‘Disconnection’ looks privilege right in the eye


Comic, Sam Nakahira, 16 pgs, @snakahiraart, $8

An MFA student at the Center for Cartoon Studies in Vermont, Sam Nakahira is a pretty prolific zinester. Her comics span genres, including historical accounts, autobiographical reflections and fiction. Here, a simple but striking personal story explores the nuances of race, friendship, and perception. In it, Nakahira and an old friend find themselves increasingly alienated by their dissimilar experiences and opinions on racism — her friend dismisses the issue almost entirely. Clean and detailed black and white illustrations ground tense and these problematic moments between close friends. Nakahira captures and carries the sticky feelings of her own sadness, frustration and disillusionment in response to her friend’s hurtful comments, clearly tearing at her own painful experience of racism as an Asian American.

“Maybe she doesn’t want to deal with the hard cold truth of racism.
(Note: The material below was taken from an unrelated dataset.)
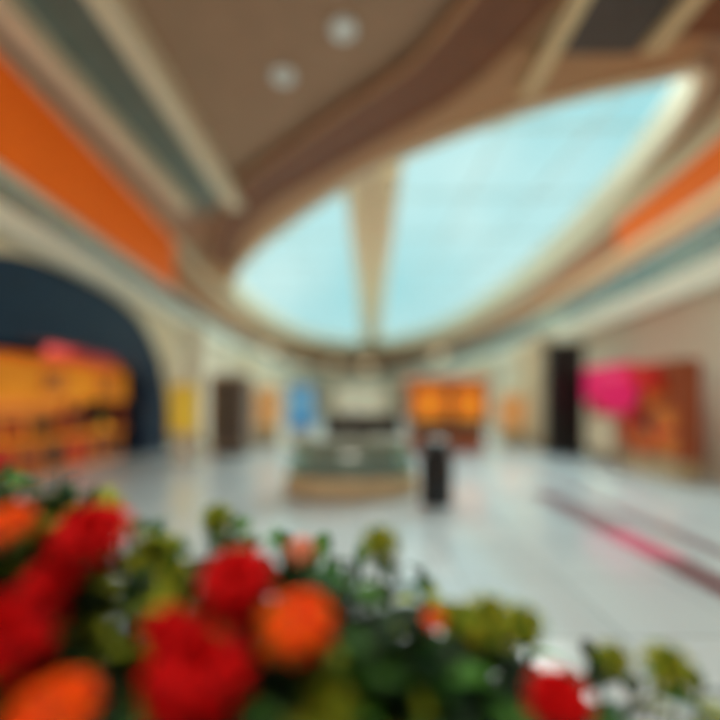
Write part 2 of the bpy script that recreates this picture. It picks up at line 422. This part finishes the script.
k.box(-4.4,-3.35,11.7,12.6,0.1,2.3,mat('brown_charcoal',(140,120,104),0.5)); k.box(-4.45,-3.3,11.65,12.65,2.3,2.4,CREAM); k.box(-4.35,-3.4,11.75,12.55,0,0.1,BLACK)
for x in (-4.3,-3.82): k.box(x,x+0.38,11.67,11.71,0.3,2.15,mat('brown_grey',(84,72,66),0.5))
k.done(0.01)
k = MB('amber_display_case')
k.box(-3.75,-2.95,14.2,14.9,0.0,0.7,SAND); k.box(-3.72,-2.98,14.23,14.87,0.7,2.0,MATS['peach_lit']); k.box(-3.8,-2.9,14.15,14.95,2.0,2.12,CREAM)
for z in (1.1,1.5): k.box(-3.76,-2.94,14.19,14.91,z,z+0.05,RUST)
k.done(0.01)
k = MB('yellow_totem_sign')
k.box(-5.2,-4.5,10.9,11.1,0.7,2.0,YEL); k.box(-5.25,-4.45,10.87,11.13,2.0,2.06,CREAM); k.box(-5.25,-4.45,10.87,11.13,0.64,0.7,CREAM); k.box(-5.0,-4.65,10.93,11.07,0.05,0.64,CREAM2); k.box(-5.1,-4.5,10.8,11.2,0,0.05,CREAM2)
k.done(0.01)

# ------------------------------------------------------------ foreground planter
SOIL = mat('potting_soil', (34,26,20), 0.95)
pl = MB('planter_box')
x0,x1,y0,y1,h = -1.45,1.1,0.5,1.1,0.68
T = 0.04
pl.box(x0,x1,y0,y0+T,0,h,CHAR); pl.box(x0,x1,y1-T,y1,0,h,CHAR); pl.box(x0,x0+T,y0+T,y1-T,0,h,CHAR); pl.box(x1-T,x1,y0+T,y1-T,0,h,CHAR)
pl.box(x0+T,x1-T,y0+T,y1-T,0.0,h-0.06,SOIL)
pl.done()
ZB = 0.62
LEAFM = [mat('leaf_dark',(18,50,22),0.6,var=0.25,scale=20,spec=0.3), mat('leaf_mid',(62,118,36),0.55,var=0.2,scale=20,spec=0.3),
         mat('leaf_bluegreen',(44,98,60),0.5,var=0.2,scale=20,spec=0.3), mat('leaf_lime',(144,160,42),0.55,var=0.2,scale=20,spec=0.3)]
STEM = mat('stem_green',(60,96,40),0.6)
def leaf(mb, base, direction, L, W, m, droop=0.5):
    d = Vector(direction).normalized(); side = d.cross(Vector((0,0,1)))
    if side.length < 1e-3: side = Vector((1,0,0))
    side.normalize(); side = Matrix.Rotation(random.uniform(-0.8,0.8),3,d) @ side
    N = 6; vs = []; p = Vector(base); dd = d.copy()
    for i in range(N+1):
        t = i/N; wd = W*math.sin(math.pi*min(0.98,0.06+0.94*t))**0.8*0.5
        up = side.cross(dd).normalized()
        vs += [p-side*wd+up*wd*0.35, p.copy(), p+side*wd+up*wd*0.35]
        p = p+dd*(L/N); dd = (dd+Vector((0,0,-droop/N))).normalized()
    fs = []
    for i in range(N):
        a = 3*i; fs += [(a,a+1,a+4,a+3),(a+1,a+2,a+5,a+4)]
    mb.faces(vs, fs, m, True)
def topz(x):
    T = [(-1.5,1.5),(-.81,1.44),(-.66,1.40),(-.585,1.34),(-.45,1.32),(-.315,1.33),(-.135,1.29),(0.02,1.25),(0.09,1.18),(0.16,1.11),(0.29,1.10),(0.45,1.0),(0.72,0.99),(1.2,0.98)]
    for (a,za),(c,zc) in zip(T,T[1:]):
        if a <= x <= c: return za+(zc-za)*(x-a)/(c-a)
    return 0.98
REDS = [((-.29,.72,1.12),.105),((-.25,.80,1.24),.08),((-.555,.82,1.325),.084),((-.64,.72,1.18),.095),((.37,.74,1.045),.062),((-.60,.77,1.25),.055),((-.95,.8,1.3),.08),((-.36,.74,1.18),.045)]
ORS = [((-.112,.72,1.20),.068),((-.70,.78,1.354),.06),((-.51,.66,1.08),.074),((.155,.84,1.14),.024)]
fo = MB('leafy_foliage')
for i in range(400):
    r0 = random.random()
    x = random.uniform(-1.3,1.0) if r0 < 0.25 else (random.uniform(-1.0,0.12) if r0 < 0.78 else (random.uniform(-0.95,-0.62) if r0 < 0.92 else random.uniform(0.1,0.4)))
    y = random.uniform(0.60,0.98)
    if x < -0.6 and random.random() < 0.6: y = random.uniform(0.86,0.98)
    H = topz(x)*random.uniform(0.91,1.0)
    if y < 0.80: H = min(H, random.uniform(0.90,1.08) if y < 0.72 else random.uniform(1.0,1.22))
    for (c,r) in REDS+ORS:
        if abs(x-c[0]) < r*0.85 and y < c[1]+0.02: H = min(H, c[2]-r*0.8)
    hue = math.sin(x*9+1.3)+math.sin(y*13+x*5)
    lean = Vector((random.uniform(-.1,.1),random.uniform(-.04,.04),0))
    B = Vector((x,y,ZB)); V3 = lambda t: B+lean*t+Vector((0,0,(H-ZB)*t))
    fo.tube([V3(t) for t in (0,0.35,0.7,1)], 0.004, STEM, 5)
    nL = 12
    for k2 in range(nL):
        t = 0.35+0.6*k2/(nL-1); a = k2*2.4+random.random()
        r = random.random()
        m = LEAFM[3] if (hue > 0.7 and r < 0.4 and t > 0.6) else (LEAFM[1] if r < 0.4 and t > 0.5 else (LEAFM[2] if r < 0.52 else LEAFM[0]))
        leaf(fo, V3(t), (math.cos(a),math.sin(a)*0.6,0.2+0.3*t), random.uniform(0.06,0.10), random.uniform(0.032,0.05), m, random.uniform(0.6,1.4))
fo.done(recalc=False)

def bloom(name, c, r, cols, kind, axis=(0,-0.8,1), centre=None):
    c = Vector(c); b = MB(name)
    q = Vector(axis).normalized().to_track_quat('Z','Y').to_matrix()
    layers = {'dahlia':[(16,1.0,-0.15),(14,0.9,0.1),(12,0.76,0.4),(10,0.6,0.75),(8,0.42,1.1),(5,0.25,1.4)],
              'gerbera':[(20,1.0,0.0),(18,0.86,0.18)],
              'mum':[(14,1.0,-0.3),(14,0.95,0.1),(12,0.85,0.5),(10,0.7,0.9),(8,0.55,1.25)]}[kind]
    for li,(n,L,el) in enumerate(layers):
        for i in range(n):
            a = 2*math.pi*(i+0.5*(li%2))/n+random.uniform(-.08,.08)
            e = el+random.uniform(-.08,.08)
            d = Vector((math.cos(a)*math.cos(e),math.sin(a)*math.cos(e),math.sin(e)))
            s = Vector((-math.sin(a),math.cos(a),0))
            LL = L*r; W = LL*(0.42 if kind=='dahlia' else 0.28)*(1 if li<3 else 1.3)
            vs = []; N = 5
            for j in range(N+1):
                t = j/N; wd = W*0.5*(math.sin(math.pi*min(.95,0.12+0.83*t))**0.7)
                p = d*(LL*t)+Vector((0,0,1))*(LL*0.18*math.sin(t*math.pi))
                cup = Vector((0,0,1))*wd*0.4
                vs += [p-s*wd+cup, p, p+s*wd+cup]
            vs = [c+q@v for v in vs]
            fs = []
            for j in range(N):
                k3 = 3*j; fs += [(k3,k3+1,k3+4,k3+3),(k3+1,k3+2,k3+5,k3+4)]
            b.faces(vs, fs, cols[(li+i)%len(cols)], True)
    M = Matrix.Translation(c) @ q.to_4x4()
    if centre:
        b.lathe(0,0,[(0.2*r,0.05*r),(0.24*r,0.12*r),(0.16*r,0.2*r),(0.04*r,0.22*r)],centre,16,M)
    up = q@Vector((0,0,1))
    b.lathe(0,0,[(0.05*r,-0.3*r),(0.2*r,-0.18*r),(0.22*r,0.0)],STEM,10,M)
    yb_ = max(0.62,min(1.02,c.y+0.05))
    b.tube([Vector((c.x*0.97,yb_,ZB)),Vector((c.x*0.98,yb_,(ZB+c.z)/2)),c-up*0.06,c-up*0.01],0.005,STEM,6)
    b.done(recalc=False)
def petal(n, rgb, v=0.12): return mat(n, rgb, 0.75, emit=0.0, var=v, scale=30, spec=0.12)
R1 = petal('petal_red',(228,6,8)); R2 = petal('petal_crimson',(176,2,8))
O1 = petal('petal_orange',(255,100,6)); O2 = petal('petal_deep_orange',(246,60,4))
Y1 = petal('petal_lime_yellow',(178,172,44)); Y2 = petal('petal_green',(104,134,36))
P1 = petal('petal_peach',(230,140,110)); CEN = mat('flower_eye',(130,50,12),0.8)
for (c,r) in REDS: bloom('red_dahlia', c, r, [R1,R2], 'dahlia')
for (c,r) in ORS: bloom('orange_gerbera', c, r, [O1,O2], 'gerbera', axis=(0,-0.5,1), centre=CEN)
bloom('peach_gerbera',(-.135,.9,1.262),.036,[P1],'gerbera',centre=CEN)
for (c,r) in [((.27,.84,1.135),.065),((.35,.86,1.115),.055),((.20,.86,1.13),.045),((-.46,.9,1.245),.07),((-.40,.86,1.20),.06),((.65,.84,1.035),.058),((.046,.92,1.27),.05),((-.055,.70,1.06),.055),((.56,.88,1.03),.04),((-.34,.95,1.32),.042)]:
    bloom('lime_chrysanthemum', c, r, [Y1,Y2,Y2], 'mum')

# ------------------------------------------------------------ lights
wd = bpy.data.worlds.new('World'); scene.world = wd; wd.use_nodes = True
nt = wd.node_tree; bg = nt.nodes['Background']
tc = nt.nodes.new('ShaderNodeTexCoord'); ns = nt.nodes.new('ShaderNodeTexNoise'); ns.inputs['Scale'].default_value = 2.5
rp = nt.nodes.new('ShaderNodeValToRGB')
rp.color_ramp.elements[0].position = .35; rp.color_ramp.elements[1].position = .66
rp.color_ramp.elements[0].color = s2l((176,224,228))+(1,); rp.color_ramp.elements[1].color = s2l((220,243,240))+(1,)
nt.links.new(tc.outputs['Generated'], ns.inputs['Vector']); nt.links.new(ns.outputs['Fac'], rp.inputs['Fac'])
nt.links.new(rp.outputs['Color'], bg.inputs['Color']); bg.inputs['Strength'].default_value = 1.08
sl = bpy.data.lights.new('sun','SUN'); sl.energy = 6.8; sl.angle = math.radians(60); sl.color = (1,.95,.86)
so = bpy.data.objects.new('sun', sl); scene.collection.objects.link(so); so.rotation_euler = (math.radians(-30), math.radians(8), 0)
def area(name, loc, sx, sy, e, col=(1,.86,.68), rot=(0,0,0)):
    l = bpy.data.lights.new(name,'AREA'); l.shape='RECTANGLE'; l.size=sx; l.size_y=sy; l.energy=e; l.color=col
    o = bpy.data.objects.new(name,l); scene.collection.objects.link(o); o.location=loc; o.rotation_euler=rot
area('foreground_fill', (-0.5,1.5,6.75), 3.0, 3.0, 310, (1,.92,.8))  # added fill light brightening the flowers, no actual fixture
area('gallery_fill', (-7.3,10,7.05), 0.6, 12, 140)  # added fill strips along both galleries to lift the interior, not fixtures
area('gallery_fill', (8.4,12,7.05), 0.6, 12, 160)
area('shop_fill', (-7.6,8,3.7), 1.0, 5, 50)  # fill light added inside the arched shop, not a fixture

# ------------------------------------------------------------ camera
cd = bpy.data.cameras.new('camera'); cam = bpy.data.objects.new('camera', cd); scene.collection.objects.link(cam)
cam.location = (0,0,1.6); cam.rotation_euler = (math.radians(90),0,0)
cd.lens = 20; cd.sensor_width = 36; cd.shift_y = 40/720
cd.clip_start = 0.05; cd.clip_end = 300
cd.dof.use_dof = True; cd.dof.focus_distance = 1.55; cd.dof.aperture_fstop = 0.17
scene.camera = cam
Or maybe she thinks it is only an American problem,” Nakahira thinks to herself, unable to understand how her friend from Shanghai can’t fathom the concept. “There is a selfishness I see in her refusal to understand the world around her.”

Of course, life experiences can play a major role in a person’s worldview, and Nakahira examines these differences in her zine too. Disconnection looks privilege right in the eye, asking those who might turn a blind eye to the plight of their peers to slow down and listen. It shows how racism and prejudice can exist within our social groups, whether subtle or severe, and above all, it poses the question: what can we do about it?